A representative for Brookfield confirmed the purchase, but would not comment on the purchase price, the plans for the property or leasing, or whether the firm secured any debt financing to help fund the acquisition. 

JLL (JLL) Capital Markets had been marketing the asset for sale on behalf of the previous joint venture owners as recently as Aug. 24, with Senior Managing Director Andrew Scandalios and Senior Director Tyler Peck leading the charge, as per marketing materials on JLL’s website that list the two investment sales professionals. They were also joined in the sale by Senior Managing Director Rob Kossar and Managing Director Karl Brumback, as per information from the firm.

“This is an ideally located, urban-infill property with market-leading, last-mile property specifications in the extraordinarily dense New York City market,” Scandalios said in a statement. “The property will benefit from the accelerated shift in retail dynamics and the associated increase in demand for fulfillment facilities.”

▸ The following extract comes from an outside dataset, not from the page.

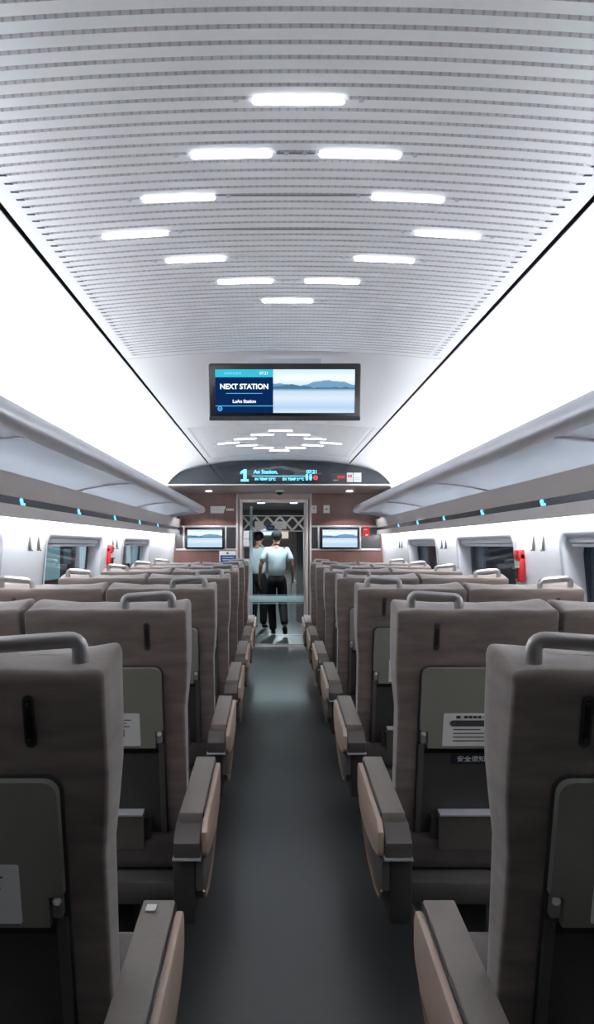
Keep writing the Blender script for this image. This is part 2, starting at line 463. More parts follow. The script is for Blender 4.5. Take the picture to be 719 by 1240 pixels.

Built sometime between 1929 and 1931, according to data from CoStar (CSGP) Group and JLL, the Port Morris-area distribution facility is located at 845 East 136th Street, just a few blocks away from the banks of the East River and from News Corp.’s former New York Post printing facility, the closure of which was recently announced in favor of using presses in Queens that are owned by The New York Times. The Bronx Brewery, Port Morris Distillery and Gun Hill Tavern are all located near the asset as well.

The location of the facility puts it next to prime Bronx thruways, such as Bruckner Expressway (I-278) and Major Deegan Expressway (I-87), that provide or lead to direct access to Manhattan, Queens, Westchester County and the tri-state area, which has a population base of more than 20 million people, according to JLL. It’s also about six miles from LaGuardia Airport and about 16 miles from John F. Kennedy International Airport.

JLL is currently in charge of leasing out the property, as per information from the company and from CoStar, which has the property listed as completely vacant. JLL’s listing that was last updated in late-August says the last-mile facility had been 65 percent occupied by the United States Postal Service “under a license agreement expiring in January 2020.” Any recent leasing momentum or information on current occupants is unclear. 

The property also currently has its own, dedicated listing site, outlining its spaces as being fit for a variety of industrial or logistics uses, given how it is outfitted. 

As it relates to loading and distribution, the asset has 10 interior loading docks with 14-foot electric doors, six exterior docks — three of which are fit for trucks with hydraulic tailboards — and street frontage on three sides, providing more optionality for loading. It has two freight elevators that can carry 6,000 pounds each, and about 68,000 square feet of the property is industrial, loft-style space. According to the listing, about 20,000 square feet of the asset is column-free with 30-foot-high ceilings, and it already has floor-to-ceiling warehouse racking equipment in place (although this can be removed). 

The two-story property is also located within a designated Federal Empowerment Zone (EZ), which is a program first authorized by the federal government in the early 1990s to provide tax incentives to businesses that are located in “economically disadvantaged … areas of high poverty and unemployment,” according to information from the U.S. Department of Housing and Urban Development’s website. It’s goal was to encourage and incentivize businesses to set up shop in, and hire residents of, these designated areas.